Most music has a place it is best heard in. If you have just driven 100 miles to sail at your favourite beach, the sun is shining, a cross shore force six is blowing and you are coming round the bend that will reveal the days playground, then 'Give it away' by the
Chilli Peppers is going to sound more at home than ‘Simon and Garfunkels 'Scarborough fair'. Of course even that is a matter of taste. If you were unlucky enough to park next to me when you got down to the beach, you'd be rigging up to the 'duelling banjos' from the Deliverance soundtrack and wandering if it said anything in the Audi manual about leaving your vehicle next to people who drive pre-war pick up trucks and windsurf in cut down dungarees. I digress, but you know what I mean. Music conjures mood and mood needs a soundtrack.

That’s why I feel everyone should own a slice of good quality reggae. It is a music that is so versatile in its placement. Try it when your digging the garden, or when cooking your dinner, or on the beach at the end of a great days action. I am sure it will conjure you a mood. I just hope it’s not one of anger at this reviewer, if it turns out its not to be your preferred smoke.

Though if you feel you would like to experience the wisdom of the dub prophet style then Prince Far I is a good place to start. Heavy bass, great percussion, skanking guitars, eerie horns and organs and simple, timeless messages. These records can be hard to find though, so if your local vendor draws a blank on this one, then try him with maybe 'Best dressed chicken in town' by Dr. Alimantado, or 'C.B. 200' from Dillinger. If he is still staring with incomprehension, while pointing weakly to a rack of Dido CD’s, then bid him good day and find a new bar keep, or go on-line
and..... no, no, no, I didn't say that.

 

     
     
 
Artists name:
The Clash
Album:
Rude Boy - The movie 'Special Edition' DVD
Code:
(FHED1705)

The Clash were a band that held roots reggae very closely, and as for times when its influence has blended with another genre, here being punk rock, and culminated in a perfect marriage, there couldn't be a finer example.

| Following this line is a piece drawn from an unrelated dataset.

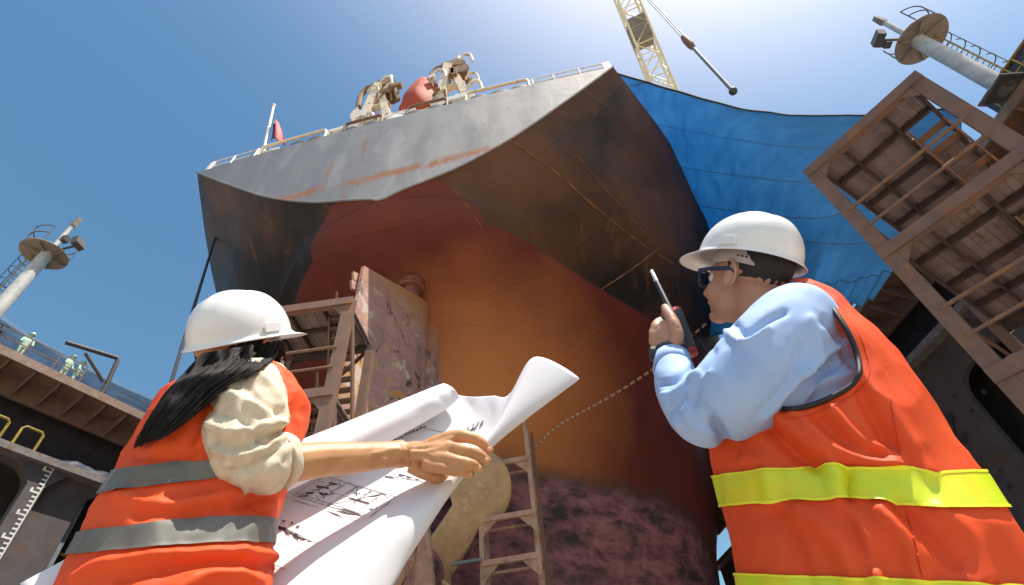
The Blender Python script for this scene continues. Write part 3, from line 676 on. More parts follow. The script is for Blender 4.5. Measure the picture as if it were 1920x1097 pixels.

Check out the live footage on this special edition DVD of the classics, 'White man in Hammersmith Palais', 'Police and Thieves' , all the performances on this disc show a band with the kind of raw energy and emotion that most "rock" bands today would hand in their tight charity shop trousers and dirty plimsolls for. Joe Strummer is a legend. The Clash were amazing.

As for the film itself, it may not be a cinematic masterpiece but it does give insight to a time when things were really happening, in music, in youth culture and in those youths cultural understanding of political issues. In a perfect world The Clash would have received government funding for the education they gave a generation, but in a perfect world they might not have existed, what a consolation they are.